I have to apologize b/c I posted to you a while ago and then didn't check back on you. I'm so sorry for that. However, I am caught up now as I've read through your other threads and I can see you are making some excellent progress.
However, I want to comment on what Kalni said to you here (and from experience, I know this is a wonderful woman, so consider yourself lucky that she's keeping an eye on you. I wouldn't be anywhere near where I'm at now w/out my lovely Greek friend). Anyway, she wrote:
Quote:
180s: you have to try 180s that are good for you.
It took me FOREVER to figure this out. I've been on this board since late January '08 and just last week figured out how to do 180s the right way.
See, I'd been doing my 180s w/some hidden agenda in mind. It was weird, but I was doing things for my now XW to notice ME and to finally stop being so angry at me. However, once I figured out how to just "let go" and do for me, things just made sense.
You mentioned earlier that you don't know if you'd be attracted to her if you just met her now and you need to keep that thought in your head and don't lose it. See, I find my XW to be attractive and I do "miss" her, but I now know I can't be w/ her b/c she's not willing to work on herself. Thus, we'd be back here sooner or later.
It has been so good for me to realize that my relationship w/ my XW was holding me back from being me and doing what I want to do. Do I miss being married? Yes. Do I miss the kissing, touching, and togetherness? Yes. Do I miss having my family together? Yes. Do I miss being blamed for everything and having to walk on egg shells? HELL NO!
See, I can have all of the above again, but only if I'm truly happy and healthy for myself. So, my friend, as you go out to do your 180s, do them for YOU AND YOU ALONE! Do not have any hidden motives that your actions will affect your W. You have no control over what will/will not affect her. However, you can affect yourself.
So, I would say, if you want to talk w/ your baby boy, then call him. If you aren't allowed to talk w/ him, leave a message. You could even record in a log when you called each and every night so he'll know when he's older that you tried to tell him good night every night. YOU would feel better b/c this is something you want.
You said you didn't want to talk w/ her so you didn't call. If this comes up, just tell her you called to tell your son goodnight and if she starts to get ugly w/ you, just end the conversation. Say, "I need to go. Good night" and hang up. No getting nasty on your part. No arguing from you. You just detach and let go. She can't fight w/ you if you refuse to fight. She can't argue w/ you if you don't argue back.

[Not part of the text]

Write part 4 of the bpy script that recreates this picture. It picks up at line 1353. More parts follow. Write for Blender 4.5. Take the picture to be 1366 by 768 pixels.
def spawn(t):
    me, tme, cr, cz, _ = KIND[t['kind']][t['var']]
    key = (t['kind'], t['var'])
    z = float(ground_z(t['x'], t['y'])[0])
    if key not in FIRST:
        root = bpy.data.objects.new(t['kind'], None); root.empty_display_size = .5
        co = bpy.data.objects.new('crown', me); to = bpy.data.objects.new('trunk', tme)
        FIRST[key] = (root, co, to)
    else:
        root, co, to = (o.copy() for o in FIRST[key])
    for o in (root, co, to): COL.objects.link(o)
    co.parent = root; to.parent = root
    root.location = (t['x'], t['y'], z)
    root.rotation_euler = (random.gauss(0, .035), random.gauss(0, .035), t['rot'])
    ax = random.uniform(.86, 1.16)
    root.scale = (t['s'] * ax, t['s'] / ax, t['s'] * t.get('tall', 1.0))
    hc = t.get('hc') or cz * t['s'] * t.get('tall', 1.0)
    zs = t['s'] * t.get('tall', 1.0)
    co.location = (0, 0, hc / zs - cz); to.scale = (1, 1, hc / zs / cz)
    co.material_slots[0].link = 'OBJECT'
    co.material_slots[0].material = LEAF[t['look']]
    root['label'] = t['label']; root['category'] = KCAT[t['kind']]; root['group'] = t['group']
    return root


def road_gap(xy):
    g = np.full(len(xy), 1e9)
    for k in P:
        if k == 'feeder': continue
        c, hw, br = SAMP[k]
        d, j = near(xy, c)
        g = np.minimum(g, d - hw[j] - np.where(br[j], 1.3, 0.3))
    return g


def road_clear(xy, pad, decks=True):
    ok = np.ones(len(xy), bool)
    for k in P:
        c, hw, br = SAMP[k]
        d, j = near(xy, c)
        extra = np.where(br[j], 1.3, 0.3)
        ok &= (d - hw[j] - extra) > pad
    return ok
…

I've been there and I know how difficult it is to bite your tongue and hang up. However, after you do it once, it gets easier and easier...and you know what? After a while, they get the message that they can't call and badger and berate you any more. If you "drop the rope" and don't fight w/ her, would that be a 180 for you?
As for her coming back and wanting to make things work in time, she'll have to choose whether or not she'll allow herself to see what you are doing as different. It will be completely up to her to notice, but you can't control that. All you can do is work on making yourself healthy and happy. She'll also have to choose whether or not she'll be willing to look in the mirror at herself.
All you can do is be the best friend to you. You can change you. You can make you happy. Everyone else must make those decisions for themselves. If you are happy and healthy, then if she chooses to catch up to you, that is great. If not, you are in the space you need to be.
I hope this makes sense, and I wish I would have figured things out as far as detaching and getting a life a whole lot sooner. It may have kept me from being divorced. It may not have. However, I do know that it would have allowed me to have been much happier, more free, and more productive in the time we've been apart.
Also, this time, I promise, I'll be back by on a regular basis. We all need to stick together, my man.